*Set problem*.
Below you will find a set of lines. Repeat them all exactly.

*The input*.
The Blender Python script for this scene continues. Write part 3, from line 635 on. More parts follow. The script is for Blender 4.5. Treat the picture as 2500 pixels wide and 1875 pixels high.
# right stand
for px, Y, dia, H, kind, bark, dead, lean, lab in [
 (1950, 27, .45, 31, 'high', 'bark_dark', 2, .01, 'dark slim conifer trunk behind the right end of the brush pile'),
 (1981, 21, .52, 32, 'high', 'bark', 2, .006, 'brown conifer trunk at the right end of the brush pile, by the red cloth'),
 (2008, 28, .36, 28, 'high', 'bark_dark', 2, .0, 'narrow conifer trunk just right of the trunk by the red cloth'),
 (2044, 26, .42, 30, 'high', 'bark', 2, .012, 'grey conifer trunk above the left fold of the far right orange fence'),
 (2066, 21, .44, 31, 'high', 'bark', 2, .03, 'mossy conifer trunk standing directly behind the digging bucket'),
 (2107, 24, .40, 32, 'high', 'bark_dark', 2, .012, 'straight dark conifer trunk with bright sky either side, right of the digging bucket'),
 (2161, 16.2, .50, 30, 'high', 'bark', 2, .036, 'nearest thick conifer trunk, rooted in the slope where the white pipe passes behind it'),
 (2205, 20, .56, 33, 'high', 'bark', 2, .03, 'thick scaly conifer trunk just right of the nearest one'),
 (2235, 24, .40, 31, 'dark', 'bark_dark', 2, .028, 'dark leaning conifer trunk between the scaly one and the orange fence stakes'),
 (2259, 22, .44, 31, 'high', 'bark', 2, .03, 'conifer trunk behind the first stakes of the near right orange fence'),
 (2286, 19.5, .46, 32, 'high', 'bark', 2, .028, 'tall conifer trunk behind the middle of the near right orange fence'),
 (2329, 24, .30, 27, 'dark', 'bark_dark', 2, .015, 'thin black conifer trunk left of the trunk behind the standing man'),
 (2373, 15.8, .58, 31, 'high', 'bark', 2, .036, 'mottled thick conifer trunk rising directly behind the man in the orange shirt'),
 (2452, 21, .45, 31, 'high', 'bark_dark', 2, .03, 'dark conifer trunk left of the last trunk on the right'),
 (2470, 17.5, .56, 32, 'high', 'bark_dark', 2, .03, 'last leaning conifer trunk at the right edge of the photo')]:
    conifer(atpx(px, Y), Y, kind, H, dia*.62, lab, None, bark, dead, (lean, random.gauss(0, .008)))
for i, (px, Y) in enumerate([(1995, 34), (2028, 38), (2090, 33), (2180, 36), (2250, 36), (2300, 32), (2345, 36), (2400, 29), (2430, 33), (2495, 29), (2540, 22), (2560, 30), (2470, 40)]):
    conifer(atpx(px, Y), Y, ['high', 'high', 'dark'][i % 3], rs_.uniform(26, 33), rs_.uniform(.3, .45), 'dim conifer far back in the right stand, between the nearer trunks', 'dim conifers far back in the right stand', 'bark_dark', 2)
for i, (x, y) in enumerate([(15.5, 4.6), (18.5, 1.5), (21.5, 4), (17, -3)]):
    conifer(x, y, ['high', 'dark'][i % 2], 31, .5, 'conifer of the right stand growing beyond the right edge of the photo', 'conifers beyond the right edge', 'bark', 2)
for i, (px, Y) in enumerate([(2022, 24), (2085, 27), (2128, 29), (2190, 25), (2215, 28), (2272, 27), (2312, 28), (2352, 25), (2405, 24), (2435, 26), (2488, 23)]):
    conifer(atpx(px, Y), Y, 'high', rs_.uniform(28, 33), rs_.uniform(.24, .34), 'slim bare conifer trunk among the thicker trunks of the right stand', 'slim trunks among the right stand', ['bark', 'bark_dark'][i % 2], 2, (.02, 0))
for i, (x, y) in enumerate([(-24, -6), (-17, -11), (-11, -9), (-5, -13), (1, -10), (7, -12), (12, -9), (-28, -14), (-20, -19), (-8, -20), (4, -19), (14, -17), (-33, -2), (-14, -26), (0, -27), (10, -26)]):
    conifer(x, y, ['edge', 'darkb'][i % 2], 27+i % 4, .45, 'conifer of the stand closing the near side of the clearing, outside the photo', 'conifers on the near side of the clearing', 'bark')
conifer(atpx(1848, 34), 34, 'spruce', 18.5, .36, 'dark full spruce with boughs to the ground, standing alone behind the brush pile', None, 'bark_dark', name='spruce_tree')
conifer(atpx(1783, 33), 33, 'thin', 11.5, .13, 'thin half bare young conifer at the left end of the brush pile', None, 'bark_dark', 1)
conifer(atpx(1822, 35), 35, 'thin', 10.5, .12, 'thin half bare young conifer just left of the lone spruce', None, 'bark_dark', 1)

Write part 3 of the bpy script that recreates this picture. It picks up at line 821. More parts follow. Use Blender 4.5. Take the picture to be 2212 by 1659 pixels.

*Solution for this exercise*.
The Blender Python script for this scene continues. Write part 3, from line 635 on. More parts follow. The script is for Blender 4.5. Treat the picture as 2500 pixels wide and 1875 pixels high.
# right stand
for px, Y, dia, H, kind, bark, dead, lean, lab in [
 (1950, 27, .45, 31, 'high', 'bark_dark', 2, .01, 'dark slim conifer trunk behind the right end of the brush pile'),
 (1981, 21, .52, 32, 'high', 'bark', 2, .006, 'brown conifer trunk at the right end of the brush pile, by the red cloth'),
 (2008, 28, .36, 28, 'high', 'bark_dark', 2, .0, 'narrow conifer trunk just right of the trunk by the red cloth'),
 (2044, 26, .42, 30, 'high', 'bark', 2, .012, 'grey conifer trunk above the left fold of the far right orange fence'),
 (2066, 21, .44, 31, 'high', 'bark', 2, .03, 'mossy conifer trunk standing directly behind the digging bucket'),
 (2107, 24, .40, 32, 'high', 'bark_dark', 2, .012, 'straight dark conifer trunk with bright sky either side, right of the digging bucket'),
 (2161, 16.2, .50, 30, 'high', 'bark', 2, .036, 'nearest thick conifer trunk, rooted in the slope where the white pipe passes behind it'),
 (2205, 20, .56, 33, 'high', 'bark', 2, .03, 'thick scaly conifer trunk just right of the nearest one'),
 (2235, 24, .40, 31, 'dark', 'bark_dark', 2, .028, 'dark leaning conifer trunk between the scaly one and the orange fence stakes'),
 (2259, 22, .44, 31, 'high', 'bark', 2, .03, 'conifer trunk behind the first stakes of the near right orange fence'),
 (2286, 19.5, .46, 32, 'high', 'bark', 2, .028, 'tall conifer trunk behind the middle of the near right orange fence'),
 (2329, 24, .30, 27, 'dark', 'bark_dark', 2, .015, 'thin black conifer trunk left of the trunk behind the standing man'),
 (2373, 15.8, .58, 31, 'high', 'bark', 2, .036, 'mottled thick conifer trunk rising directly behind the man in the orange shirt'),
 (2452, 21, .45, 31, 'high', 'bark_dark', 2, .03, 'dark conifer trunk left of the last trunk on the right'),
 (2470, 17.5, .56, 32, 'high', 'bark_dark', 2, .03, 'last leaning conifer trunk at the right edge of the photo')]:
    conifer(atpx(px, Y), Y, kind, H, dia*.62, lab, None, bark, dead, (lean, random.gauss(0, .008)))
for i, (px, Y) in enumerate([(1995, 34), (2028, 38), (2090, 33), (2180, 36), (2250, 36), (2300, 32), (2345, 36), (2400, 29), (2430, 33), (2495, 29), (2540, 22), (2560, 30), (2470, 40)]):
    conifer(atpx(px, Y), Y, ['high', 'high', 'dark'][i % 3], rs_.uniform(26, 33), rs_.uniform(.3, .45), 'dim conifer far back in the right stand, between the nearer trunks', 'dim conifers far back in the right stand', 'bark_dark', 2)
for i, (x, y) in enumerate([(15.5, 4.6), (18.5, 1.5), (21.5, 4), (17, -3)]):
    conifer(x, y, ['high', 'dark'][i % 2], 31, .5, 'conifer of the right stand growing beyond the right edge of the photo', 'conifers beyond the right edge', 'bark', 2)
for i, (px, Y) in enumerate([(2022, 24), (2085, 27), (2128, 29), (2190, 25), (2215, 28), (2272, 27), (2312, 28), (2352, 25), (2405, 24), (2435, 26), (2488, 23)]):
    conifer(atpx(px, Y), Y, 'high', rs_.uniform(28, 33), rs_.uniform(.24, .34), 'slim bare conifer trunk among the thicker trunks of the right stand', 'slim trunks among the right stand', ['bark', 'bark_dark'][i % 2], 2, (.02, 0))
for i, (x, y) in enumerate([(-24, -6), (-17, -11), (-11, -9), (-5, -13), (1, -10), (7, -12), (12, -9), (-28, -14), (-20, -19), (-8, -20), (4, -19), (14, -17), (-33, -2), (-14, -26), (0, -27), (10, -26)]):
    conifer(x, y, ['edge', 'darkb'][i % 2], 27+i % 4, .45, 'conifer of the stand closing the near side of the clearing, outside the photo', 'conifers on the near side of the clearing', 'bark')
conifer(atpx(1848, 34), 34, 'spruce', 18.5, .36, 'dark full spruce with boughs to the ground, standing alone behind the brush pile', None, 'bark_dark', name='spruce_tree')
conifer(atpx(1783, 33), 33, 'thin', 11.5, .13, 'thin half bare young conifer at the left end of the brush pile', None, 'bark_dark', 1)
conifer(atpx(1822, 35), 35, 'thin', 10.5, .12, 'thin half bare young conifer just left of the lone spruce', None, 'bark_dark', 1)

Write part 3 of the bpy script that recreates this picture. It picks up at line 821. More parts follow. Use Blender 4.5. Take the picture to be 2212 by 1659 pixels.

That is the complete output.